[Start]

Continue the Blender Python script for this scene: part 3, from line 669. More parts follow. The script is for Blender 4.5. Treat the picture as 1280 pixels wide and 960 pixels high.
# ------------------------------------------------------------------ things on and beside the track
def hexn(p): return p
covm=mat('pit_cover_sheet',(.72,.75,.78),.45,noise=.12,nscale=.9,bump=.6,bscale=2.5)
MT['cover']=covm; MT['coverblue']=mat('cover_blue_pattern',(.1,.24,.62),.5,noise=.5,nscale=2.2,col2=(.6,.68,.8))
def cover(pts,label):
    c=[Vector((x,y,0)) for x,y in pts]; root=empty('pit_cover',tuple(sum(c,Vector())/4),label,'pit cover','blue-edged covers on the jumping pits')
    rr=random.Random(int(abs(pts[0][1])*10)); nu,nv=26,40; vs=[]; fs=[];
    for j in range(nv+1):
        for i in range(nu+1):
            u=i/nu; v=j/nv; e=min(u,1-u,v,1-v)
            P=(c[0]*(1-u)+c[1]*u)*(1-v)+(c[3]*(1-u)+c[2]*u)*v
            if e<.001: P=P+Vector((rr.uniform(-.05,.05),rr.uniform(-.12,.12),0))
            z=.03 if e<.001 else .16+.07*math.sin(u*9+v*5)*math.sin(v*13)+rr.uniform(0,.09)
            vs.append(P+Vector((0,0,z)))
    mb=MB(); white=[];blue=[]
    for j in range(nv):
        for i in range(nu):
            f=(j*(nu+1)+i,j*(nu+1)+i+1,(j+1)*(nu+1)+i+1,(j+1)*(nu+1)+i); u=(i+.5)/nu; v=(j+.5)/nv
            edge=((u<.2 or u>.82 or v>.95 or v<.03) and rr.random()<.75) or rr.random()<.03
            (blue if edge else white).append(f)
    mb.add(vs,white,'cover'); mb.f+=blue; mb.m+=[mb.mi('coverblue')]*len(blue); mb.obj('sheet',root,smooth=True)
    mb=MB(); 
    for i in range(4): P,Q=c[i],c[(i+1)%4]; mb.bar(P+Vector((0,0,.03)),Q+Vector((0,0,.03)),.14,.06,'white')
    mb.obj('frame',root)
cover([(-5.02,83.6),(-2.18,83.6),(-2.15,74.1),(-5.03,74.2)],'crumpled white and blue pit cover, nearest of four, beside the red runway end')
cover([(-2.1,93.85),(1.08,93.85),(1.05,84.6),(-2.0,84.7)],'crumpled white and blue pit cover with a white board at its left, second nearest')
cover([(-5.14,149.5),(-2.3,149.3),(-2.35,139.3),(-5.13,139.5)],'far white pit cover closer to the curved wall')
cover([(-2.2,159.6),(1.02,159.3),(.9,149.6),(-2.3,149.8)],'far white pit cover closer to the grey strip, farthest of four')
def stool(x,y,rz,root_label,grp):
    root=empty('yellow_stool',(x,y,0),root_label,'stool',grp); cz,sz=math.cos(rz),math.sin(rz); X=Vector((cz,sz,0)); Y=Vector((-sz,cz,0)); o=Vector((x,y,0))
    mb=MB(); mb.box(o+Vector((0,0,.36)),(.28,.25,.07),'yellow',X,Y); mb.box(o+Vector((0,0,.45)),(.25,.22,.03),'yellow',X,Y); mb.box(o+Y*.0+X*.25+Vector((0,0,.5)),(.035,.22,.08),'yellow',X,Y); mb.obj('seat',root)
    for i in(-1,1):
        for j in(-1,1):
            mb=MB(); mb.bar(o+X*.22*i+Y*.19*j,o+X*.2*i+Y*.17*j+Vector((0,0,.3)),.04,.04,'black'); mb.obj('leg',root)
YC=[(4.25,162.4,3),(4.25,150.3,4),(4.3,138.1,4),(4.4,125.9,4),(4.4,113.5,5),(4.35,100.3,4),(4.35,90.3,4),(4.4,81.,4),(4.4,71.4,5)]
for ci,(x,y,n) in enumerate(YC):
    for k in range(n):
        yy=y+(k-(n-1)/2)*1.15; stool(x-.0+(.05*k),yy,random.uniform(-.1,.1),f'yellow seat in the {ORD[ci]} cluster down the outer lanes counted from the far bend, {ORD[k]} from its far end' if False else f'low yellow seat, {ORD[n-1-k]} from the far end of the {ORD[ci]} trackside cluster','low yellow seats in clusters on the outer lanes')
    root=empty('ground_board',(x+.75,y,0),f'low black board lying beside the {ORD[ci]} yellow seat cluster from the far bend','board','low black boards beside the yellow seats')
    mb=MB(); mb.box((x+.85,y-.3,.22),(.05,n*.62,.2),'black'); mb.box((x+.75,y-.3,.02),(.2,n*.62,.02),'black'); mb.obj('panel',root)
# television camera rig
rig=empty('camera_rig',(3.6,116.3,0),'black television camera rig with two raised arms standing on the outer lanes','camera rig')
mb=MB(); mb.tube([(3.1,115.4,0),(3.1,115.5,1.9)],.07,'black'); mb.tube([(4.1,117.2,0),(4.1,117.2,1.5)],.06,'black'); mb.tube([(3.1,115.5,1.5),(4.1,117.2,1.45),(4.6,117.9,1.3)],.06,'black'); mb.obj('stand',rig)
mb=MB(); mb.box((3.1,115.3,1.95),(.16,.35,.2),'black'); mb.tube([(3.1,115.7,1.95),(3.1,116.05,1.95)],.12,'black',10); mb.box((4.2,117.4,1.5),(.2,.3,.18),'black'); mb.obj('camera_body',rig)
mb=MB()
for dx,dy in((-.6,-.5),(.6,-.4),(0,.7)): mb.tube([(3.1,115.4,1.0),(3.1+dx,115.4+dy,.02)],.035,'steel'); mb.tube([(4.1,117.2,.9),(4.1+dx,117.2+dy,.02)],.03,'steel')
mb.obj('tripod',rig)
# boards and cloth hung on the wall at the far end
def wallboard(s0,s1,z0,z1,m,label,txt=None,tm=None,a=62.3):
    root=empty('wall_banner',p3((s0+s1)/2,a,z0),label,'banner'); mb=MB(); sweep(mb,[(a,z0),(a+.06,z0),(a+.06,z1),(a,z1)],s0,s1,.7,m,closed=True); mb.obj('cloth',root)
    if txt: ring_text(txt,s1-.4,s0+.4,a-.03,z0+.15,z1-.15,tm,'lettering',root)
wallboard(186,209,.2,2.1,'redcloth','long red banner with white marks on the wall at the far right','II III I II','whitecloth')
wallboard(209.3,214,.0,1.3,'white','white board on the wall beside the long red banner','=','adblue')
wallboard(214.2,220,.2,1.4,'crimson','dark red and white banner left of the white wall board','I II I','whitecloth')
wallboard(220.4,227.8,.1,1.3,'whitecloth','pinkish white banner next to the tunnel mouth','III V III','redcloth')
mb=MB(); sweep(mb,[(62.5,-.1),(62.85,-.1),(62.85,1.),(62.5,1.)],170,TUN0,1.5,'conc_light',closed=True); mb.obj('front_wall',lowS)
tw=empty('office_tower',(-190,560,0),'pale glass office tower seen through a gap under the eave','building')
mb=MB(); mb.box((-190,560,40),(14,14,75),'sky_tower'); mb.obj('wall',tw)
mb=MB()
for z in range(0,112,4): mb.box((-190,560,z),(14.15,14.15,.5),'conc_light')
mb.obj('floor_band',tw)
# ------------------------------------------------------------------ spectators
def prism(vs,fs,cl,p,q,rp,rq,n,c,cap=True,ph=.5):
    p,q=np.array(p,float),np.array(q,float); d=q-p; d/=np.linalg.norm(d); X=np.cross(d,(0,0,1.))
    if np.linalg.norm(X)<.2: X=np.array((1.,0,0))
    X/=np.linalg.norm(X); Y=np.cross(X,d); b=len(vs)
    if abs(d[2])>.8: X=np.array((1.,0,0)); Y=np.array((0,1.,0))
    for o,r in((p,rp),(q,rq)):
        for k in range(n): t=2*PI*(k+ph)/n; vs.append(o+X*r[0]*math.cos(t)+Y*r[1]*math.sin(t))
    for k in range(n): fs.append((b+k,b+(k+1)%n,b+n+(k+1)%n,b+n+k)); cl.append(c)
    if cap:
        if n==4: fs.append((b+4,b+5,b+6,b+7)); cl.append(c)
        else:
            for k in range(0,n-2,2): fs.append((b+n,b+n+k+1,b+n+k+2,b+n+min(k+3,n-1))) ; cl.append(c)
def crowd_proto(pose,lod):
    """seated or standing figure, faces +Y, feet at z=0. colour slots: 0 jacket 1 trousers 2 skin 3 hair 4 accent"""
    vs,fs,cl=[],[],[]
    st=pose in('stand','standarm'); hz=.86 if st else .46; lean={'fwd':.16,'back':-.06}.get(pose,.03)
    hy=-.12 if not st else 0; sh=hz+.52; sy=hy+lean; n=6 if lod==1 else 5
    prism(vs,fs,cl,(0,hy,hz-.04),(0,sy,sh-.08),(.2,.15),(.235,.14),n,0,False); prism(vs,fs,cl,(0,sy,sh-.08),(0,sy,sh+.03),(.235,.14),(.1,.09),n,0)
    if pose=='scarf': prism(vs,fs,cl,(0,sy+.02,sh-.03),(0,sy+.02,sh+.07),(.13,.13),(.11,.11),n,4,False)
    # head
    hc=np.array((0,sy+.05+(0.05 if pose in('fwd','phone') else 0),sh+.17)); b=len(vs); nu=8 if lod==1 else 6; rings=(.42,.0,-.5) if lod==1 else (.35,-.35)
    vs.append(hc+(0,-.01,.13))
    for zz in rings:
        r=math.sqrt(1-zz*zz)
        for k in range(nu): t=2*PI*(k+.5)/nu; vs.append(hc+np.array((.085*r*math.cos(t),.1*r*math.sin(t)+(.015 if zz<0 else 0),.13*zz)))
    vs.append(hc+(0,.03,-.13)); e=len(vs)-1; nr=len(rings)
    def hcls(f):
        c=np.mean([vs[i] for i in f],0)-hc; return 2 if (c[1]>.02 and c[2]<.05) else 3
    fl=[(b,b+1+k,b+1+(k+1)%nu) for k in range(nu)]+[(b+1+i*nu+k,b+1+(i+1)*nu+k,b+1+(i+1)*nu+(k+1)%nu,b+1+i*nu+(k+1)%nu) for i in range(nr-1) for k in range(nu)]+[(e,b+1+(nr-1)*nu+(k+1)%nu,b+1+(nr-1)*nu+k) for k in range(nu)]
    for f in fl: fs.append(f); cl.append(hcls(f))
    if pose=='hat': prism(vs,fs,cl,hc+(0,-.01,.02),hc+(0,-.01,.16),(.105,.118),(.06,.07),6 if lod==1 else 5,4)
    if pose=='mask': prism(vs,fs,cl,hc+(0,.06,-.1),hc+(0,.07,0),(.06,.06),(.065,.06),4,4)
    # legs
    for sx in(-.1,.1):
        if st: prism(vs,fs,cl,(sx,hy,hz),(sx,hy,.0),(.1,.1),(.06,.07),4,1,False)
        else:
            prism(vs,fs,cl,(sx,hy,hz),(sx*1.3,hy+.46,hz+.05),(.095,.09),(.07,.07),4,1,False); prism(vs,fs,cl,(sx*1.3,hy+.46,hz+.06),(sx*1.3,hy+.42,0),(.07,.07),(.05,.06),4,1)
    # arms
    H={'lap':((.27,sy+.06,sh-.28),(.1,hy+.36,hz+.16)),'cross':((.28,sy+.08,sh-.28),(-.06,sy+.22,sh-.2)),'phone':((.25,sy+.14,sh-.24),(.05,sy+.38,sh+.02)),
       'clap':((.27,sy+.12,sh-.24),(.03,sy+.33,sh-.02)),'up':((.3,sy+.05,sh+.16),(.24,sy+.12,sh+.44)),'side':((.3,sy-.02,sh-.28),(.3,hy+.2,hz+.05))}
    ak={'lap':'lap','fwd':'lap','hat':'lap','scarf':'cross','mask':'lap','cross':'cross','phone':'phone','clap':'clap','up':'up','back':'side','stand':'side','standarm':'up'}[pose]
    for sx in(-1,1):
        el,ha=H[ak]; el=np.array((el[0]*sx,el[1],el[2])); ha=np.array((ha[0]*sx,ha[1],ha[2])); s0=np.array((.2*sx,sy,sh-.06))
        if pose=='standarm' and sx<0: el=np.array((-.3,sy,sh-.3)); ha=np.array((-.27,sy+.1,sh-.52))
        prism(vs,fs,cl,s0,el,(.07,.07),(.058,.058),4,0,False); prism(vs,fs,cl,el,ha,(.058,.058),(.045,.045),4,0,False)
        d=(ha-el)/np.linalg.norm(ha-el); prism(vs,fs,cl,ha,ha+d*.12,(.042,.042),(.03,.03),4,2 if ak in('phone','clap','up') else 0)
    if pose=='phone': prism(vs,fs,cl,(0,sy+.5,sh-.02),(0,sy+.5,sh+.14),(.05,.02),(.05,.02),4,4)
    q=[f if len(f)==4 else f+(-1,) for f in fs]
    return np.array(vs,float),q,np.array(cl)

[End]

Read the data above. Pull out each line in which the string "from" appears.

Continue the Blender Python script for this scene: part 3, from line 669. More parts follow. The script is for Blender 4.5. Treat the picture as 1280 pixels wide and 960 pixels high.
        yy=y+(k-(n-1)/2)*1.15; stool(x-.0+(.05*k),yy,random.uniform(-.1,.1),f'yellow seat in the {ORD[ci]} cluster down the outer lanes counted from the far bend, {ORD[k]} from its far end' if False else f'low yellow seat, {ORD[n-1-k]} from the far end of the {ORD[ci]} trackside cluster','low yellow seats in clusters on the outer lanes')
    root=empty('ground_board',(x+.75,y,0),f'low black board lying beside the {ORD[ci]} yellow seat cluster from the far bend','board','low black boards beside the yellow seats')